======== Dataset content

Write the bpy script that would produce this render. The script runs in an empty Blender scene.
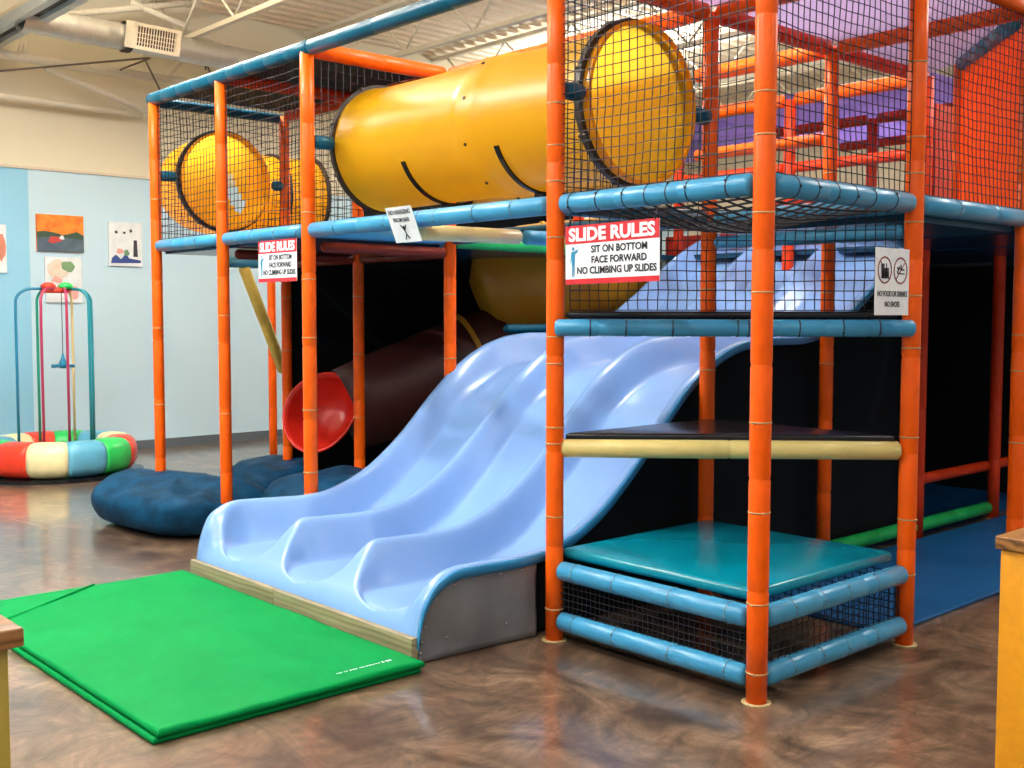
import bpy, bmesh, math, random
from mathutils import Vector as V, Matrix, noise
random.seed(7)
PI = math.pi
C = bpy.context.scene.collection
WP = {}

# ------------------------------------------------------------------ materials
def new_mat(name):
    m = bpy.data.materials.new(name); m.use_nodes = True
    nt = m.node_tree; b = nt.nodes['Principled BSDF']
    return m, nt, b
def noise_bump(nt, b, scale, strength, detail=3, dist=.01, coord='Object'):
    tc = nt.nodes.new('ShaderNodeTexCoord'); n = nt.nodes.new('ShaderNodeTexNoise')
    n.inputs['Scale'].default_value = scale; n.inputs['Detail'].default_value = detail
    bp = nt.nodes.new('ShaderNodeBump'); bp.inputs['Strength'].default_value = strength
    bp.inputs['Distance'].default_value = dist
    nt.links.new(tc.outputs[coord], n.inputs['Vector']); nt.links.new(n.outputs['Fac'], bp.inputs['Height'])
    nt.links.new(bp.outputs['Normal'], b.inputs['Normal'])
    return tc, n
def vary(nt, b, n, c1, c2, lo=.35, hi=.65):
    r = nt.nodes.new('ShaderNodeValToRGB')
    r.color_ramp.elements[0].position = lo; r.color_ramp.elements[0].color = (*c1, 1)
    r.color_ramp.elements[1].position = hi; r.color_ramp.elements[1].color = (*c2, 1)
    nt.links.new(n.outputs['Fac'], r.inputs['Fac']); nt.links.new(r.outputs['Color'], b.inputs['Base Color'])
    return r
def vinyl(name, col, rough=.34, bump=.25, scale=9, v=.06, coat=.12, spec=.4):
    m, nt, b = new_mat(name)
    tc, n = noise_bump(nt, b, scale, bump)
    vary(nt, b, n, [c*(1-v) for c in col], [min(1, c*(1+v)) for c in col])
    b.inputs['Roughness'].default_value = rough
    b.inputs['Specular IOR Level'].default_value = spec
    b.inputs['Coat Weight'].default_value = coat; b.inputs['Coat Roughness'].default_value = .15
    return m
def plain(name, col, rough=.5, metal=0):
    m, nt, b = new_mat(name)
    tc, n = noise_bump(nt, b, 30, .08)
    vary(nt, b, n, [c*.95 for c in col], [min(1, c*1.04) for c in col])
    b.inputs['Roughness'].default_value = rough; b.inputs['Metallic'].default_value = metal
    return m
def translucent(name, col, rough=.25, mix=.3, tcol=None):
    m, nt, b = new_mat(name)
    tc, n = noise_bump(nt, b, 1.5, .03)
    vary(nt, b, n, [c*.97 for c in col], [min(1, c*1.03) for c in col])
    b.inputs['Roughness'].default_value = rough
    t = nt.nodes.new('ShaderNodeBsdfTranslucent'); t.inputs['Color'].default_value = (*(tcol or col), 1)
    mx = nt.nodes.new('ShaderNodeMixShader'); mx.inputs[0].default_value = mix
    nt.links.new(b.outputs[0], mx.inputs[1]); nt.links.new(t.outputs[0], mx.inputs[2])
    nt.links.new(mx.outputs[0], nt.nodes['Material Output'].inputs['Surface'])
    return m
ORANGE = vinyl('orange_vinyl', (.90, .115, .002), coat=.06, rough=.36, spec=.25)
ORANGE2 = vinyl('red_orange_vinyl', (.68, .045, .006), coat=.04, rough=.42, spec=.25)
BLUE = vinyl('sky_blue_vinyl', (.045, .29, .52))
TEALB = vinyl('teal_blue_vinyl', (.002, .085, .15), coat=.05, spec=.25)
TEAL = vinyl('teal_mat_vinyl', (.0, .23, .33), rough=.24, scale=3)
YEL = vinyl('pale_yellow_vinyl', (.66, .55, .20), coat=.05)
CREAM = vinyl('cream_vinyl', (.80, .70, .36))
GREENV = vinyl('green_vinyl', (.01, .45, .10))
RED = vinyl('red_vinyl', (.78, .04, .015))
GREENMAT = vinyl('green_mat_vinyl', (.0, .225, .052), rough=.5, bump=1.0, scale=2.6, v=.06, coat=0, spec=.06)
BLUEMAT = vinyl('blue_floor_mat_vinyl', (.004, .10, .30), rough=.5, scale=3, coat=0)
NAVYV = vinyl('navy_vinyl', (.008, .05, .11), rough=.25, scale=4)
BLACKV = vinyl('black_vinyl', (.006, .007, .009), rough=.25, scale=4)
DARKPANEL = plain('dark_backdrop_sheet', (.009, .012, .014), .95)  # for sheets that stand in for the darkness inside the frame
DARKPANEL.node_tree.nodes['Principled BSDF'].inputs['Specular IOR Level'].default_value = .1
ROOFNET = plain('dark_roof_mesh', (.030, .026, .024), .8)
NETM = plain('black_net_cord', (.006, .006, .012), .6)
TIE = plain('tan_cable_tie', (.50, .36, .16), .4)
TIEB = plain('blue_grey_cable_tie', (.10, .24, .33), .4)
TIED = plain('dark_cable_tie', (.02, .02, .03), .4)
TUBE = translucent('yellow_tube_plastic', (.64, .365, .004), .34, .36, (1.0, .64, .05))
TUBEO = translucent('orange_tube_plastic', (.95, .46, .012), .25, .5, (1.0, .60, .04))
TUBEB = translucent('amber_tube_plastic', (.62, .33, .03), .3, .15)
SCOOP = translucent('red_scoop_plastic', (.80, .03, .015), .25, .25)
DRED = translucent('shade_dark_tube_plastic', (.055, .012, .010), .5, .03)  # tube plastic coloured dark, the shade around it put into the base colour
SLIDE = vinyl('slide_blue_plastic', (.20, .375, .72), rough=.25, bump=.05, scale=2, v=.03, coat=.3, spec=.5)
SLIDEEDGE = vinyl('slide_edge_blue', (.03, .25, .52), rough=.3)
PURPLE = translucent('lavender_roof_fabric', (.50, .42, .54), .6, .6)
PURPLE2 = translucent('violet_roof_fabric', (.36, .28, .52), .6, .6)
ORPANEL = translucent('orange_panel_plastic', (.97, .17, .006), .5, .6, (1.0, .26, .01))
RDPANEL = translucent('red_panel_plastic', (.62, .05, .025), .4, .2)
SKIRT = vinyl('grey_skirt_vinyl', (.17, .175, .185), rough=.36, bump=1.0, scale=4, v=.15)
GALV = plain('galvanised_duct', (.62, .62, .58), .4, .5)
JOIST = plain('cream_painted_steel', (.80, .73, .58), .5)
CEILM = plain('cream_corrugated_deck', (.86, .74, .56), .6)
WHITE = plain('white_sign_plastic', (.86, .89, .92), .4)
SIGNRED = plain('sign_red', (.62, .02, .03), .4)
INK = plain('sign_black_ink', (.01, .012, .02), .5)
INKB = plain('sign_blue_ink', (.02, .25, .45), .5)
INKR = plain('sign_dark_red_ink', (.22, .03, .03), .5)
STEEL = plain('bolt_steel', (.30, .30, .30), .4, 1)
DARKMET = plain('dark_bronze_metal', (.03, .018, .012), .5)
BASEB = plain('grey_baseboard', (.10, .125, .145), .5)
YELWALL = plain('yellow_counter_laminate', (.72, .30, .003), .45)
OLIVE = plain('mustard_counter_laminate', (.42, .31, .05), .45)

def wood(name, c1, c2, c3, axis, scale=2.2, rough=.45, wm=.5):
    m, nt, b = new_mat(name)
    tc = nt.nodes.new('ShaderNodeTexCoord'); mp = nt.nodes.new('ShaderNodeMapping')
    s = [9, 9, 9]; s['xyz'.index(axis)] = 1.1
    mp.inputs['Scale'].default_value = s
    n = nt.nodes.new('ShaderNodeTexNoise'); n.inputs['Scale'].default_value = scale; n.inputs['Detail'].default_value = 4
    w = nt.nodes.new('ShaderNodeTexWave'); w.wave_type = 'BANDS'; w.bands_direction = 'Z'
    w.inputs['Scale'].default_value = 1.2; w.inputs['Distortion'].default_value = 9; w.inputs['Detail'].default_value = 2
    w.inputs['Detail Scale'].default_value = .8
    r = nt.nodes.new('ShaderNodeValToRGB'); e = r.color_ramp.elements
    e[0].position = .1; e[0].color = (*c1, 1); e[1].position = .9; e[1].color = (*c3, 1)
    q = e.new(.5); q.color = (*c2, 1)
    nt.links.new(tc.outputs['Object'], mp.inputs['Vector']); nt.links.new(mp.outputs[0], n.inputs['Vector'])
    nt.links.new(mp.outputs[0], w.inputs['Vector'])
    mx = nt.nodes.new('ShaderNodeMix'); mx.data_type = 'FLOAT'; mx.inputs[0].default_value = wm
    nt.links.new(n.outputs['Fac'], mx.inputs[2]); nt.links.new(w.outputs['Fac'], mx.inputs[3])
    nt.links.new(mx.outputs[0], r.inputs['Fac']); nt.links.new(r.outputs['Color'], b.inputs['Base Color'])
    b.inputs['Roughness'].default_value = rough
    return m
TOEWOOD = wood('toe_board_wood', (.09, .065, .035), (.30, .25, .14), (.42, .37, .24), 'y', scale=1.6, wm=.22)
CAPWOOD = wood('stained_cap_wood', (.05, .02, .006), (.28, .12, .03), (.34, .17, .05), 'x', rough=.35)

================

### Stated goal:
Pick every line with "scene" in it and copy it.

### Written solution:
Write the bpy script that would produce this render. The script runs in an empty Blender scene.
C = bpy.context.scene.collection